I have a real issue with the Kindle version. The figures are in black and white, of course, with hardly any grey-scale. So they’re not very helpful especially when showing some of the works of Klimt. The Plates are even less helpful, especially as there are no links to them when they’re mentioned in the text. At first I couldn’t find them and thought they’d been omitted. When I did find them, I found they were quite poor. This is largely a problem with Kindle technology, of course. But the Amazon web page really should warn you that the Kindle edition is rather inadequate. I’m going to ask for a refund, and perhaps get myself a paper-back copy.
by John Ferngrove
Schorske’s classic work of scholarship is a series of seven essays, reworked into a whole, that discusses the tangled relationship bewteen the glorious flowering of Art in the Habsburg twilight, and the rapidly evolving politics of the era. In the fifty odd years between the abortive revolution of 1848 and the early 1900s the mesning of what art was, and was for, took on every possible complexion. The early years of this period were characterised by the bourgeios-liberal ascendancy, when art was seen as the gateway to self-improvement, both as a path by which the aspiring middle-classes could attain to the culture and refinement of the aristocracy, and to the eventual emancipation of the lower classes into a utopian future. In the later years, the same aesthetic liberal classes had been more or less marginalised from the politics of the Empire, which was by now imploding under the contradictions of a bemused aristocracy and the fragmentatary forces of a variety of antagoistic mass-movements, paradoxically unleashed by liberalism. In this later period, art became a place of narcissistic refuge for a class that had no other purpose than endless leisure. In the very final years radical modernism would surface in the form of the Expressionists led by Kokoschka and Schoenberg, to pour scorn on this dronelike hyper aesthetic elite who had lost all traction with the world of reality.

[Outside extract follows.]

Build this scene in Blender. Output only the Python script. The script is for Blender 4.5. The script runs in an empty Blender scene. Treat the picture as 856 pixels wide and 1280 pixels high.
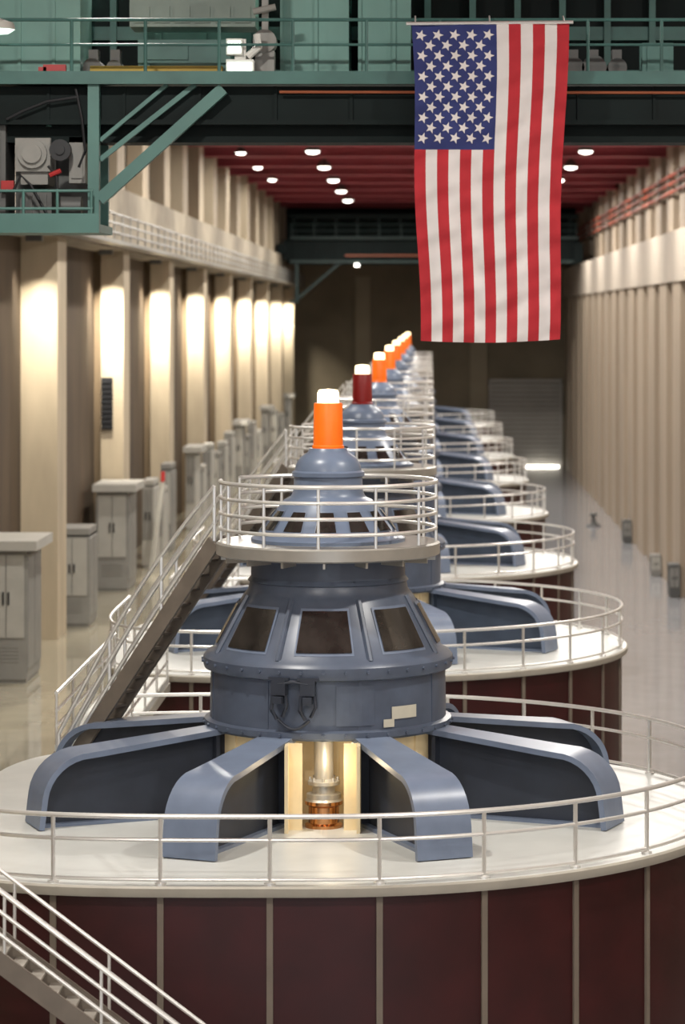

Personal hilights in the book are; essay III that describes the rise of several demagogues who became adept at stirring up masses by cunning identification and manipulation of their grievances, and the ‘politics of the sharper key’, where gentlemanly politics was ruthlessly subverted, and parliamentary process was at times at the mercy of enraged mobs on the streets outside. We see vividly the origins of the irrational mass anti-semitism that the Nazis would harness in the coming decades. We also see the origin of the Zionist movement that would ultimately result in the return of the Jews to Palestine, still reverberating today.
In essay IV I discovered that Freud, whom I only know of as a precursor to Jung, was a complex and deeply honourable man, very much moulded by the turmoils of his times. Schorske shows that his classic work ‘On the Interpretation of Dreams’ is as much about the political issues of his day, as a Jew, denied advancement in his profession for being a Jew, as it is about the structure of the human psyche.
The book is amply illustrated, particularly in those essays dealing with achitectural themes and those of the visual arts. There are also colour plates of key works to illustrate the essays on Klimt and the Vienna Seccession and on Kokoschka. It is a handsome as well as erudite book.
by Dr. P. Cramer
This is very much a standard work on the period. The basic thesis is that the failure of the short lived modernising liberal agenda, of 1848 with the economic collapse of 1873,facilitated escalating ethnic nationalist conflicts afflicting the multi-national Hapsburg Empire.It also led to the rise of crude antisemitic populist politics. Ultimately, this failure of liberalism set the stage for the emergence of modernism in fine art, literature, music and psychology.
The upper middle class was alienated by this change of political climate, and responded with an absorption in cultural pursuits. This turn inward, away from the wider social world, produced in some a previously repressed awareness of the instinctual life. Hence the work of Freud,the Klimt of the university paintings, Kokoschka, Schnitzler et al.
The real problem with this book is the frequently pretentiousness writing style, such that at times one is left wondering what the author was trying to convey.
by P. Ronayne
An intellectual tour de force about a period in history that had a significant bearing on everything we did during the 20th Century and still reverberates during the present time. Vienna was the cradle of modernism, not just in the creative arts, but in the years leading up to the First World War in every aspect of thought, design, philosophy, psychoanalysis and politics.
I bought the book for research purposes and I’m sure it will give many years of service.
An intellectual masterpiece.
by John Borstlap
A wonderful book, showing why the most important ideas of modernity were born in Vienna and not in Paris: Freud with his suppressed subconscious, Schönberg with his atonal music, Loos with his modernist buildings, Wittgenstein with his purely-rational philosophy, Kandinsky with his abstract painting. They reacted against an overbearing weight of tradition, rebelling against what they thought was a ‘façade culture’, attacking bourgeois attempts to uphold civilised values against the tide of barbarism, and in the process created new possibilities for the creative mind. But ironically, they began the work of erosion of culture which has been fully realised in our own time, and almost all of the artefacts of ‘bourgeois traditional culture’ are now hailed as precious achievements of beauty and meaning, of which the beauty of Vienna (attracting thousands of stunned and enthusiastic tourists nowadays) has become the symbol.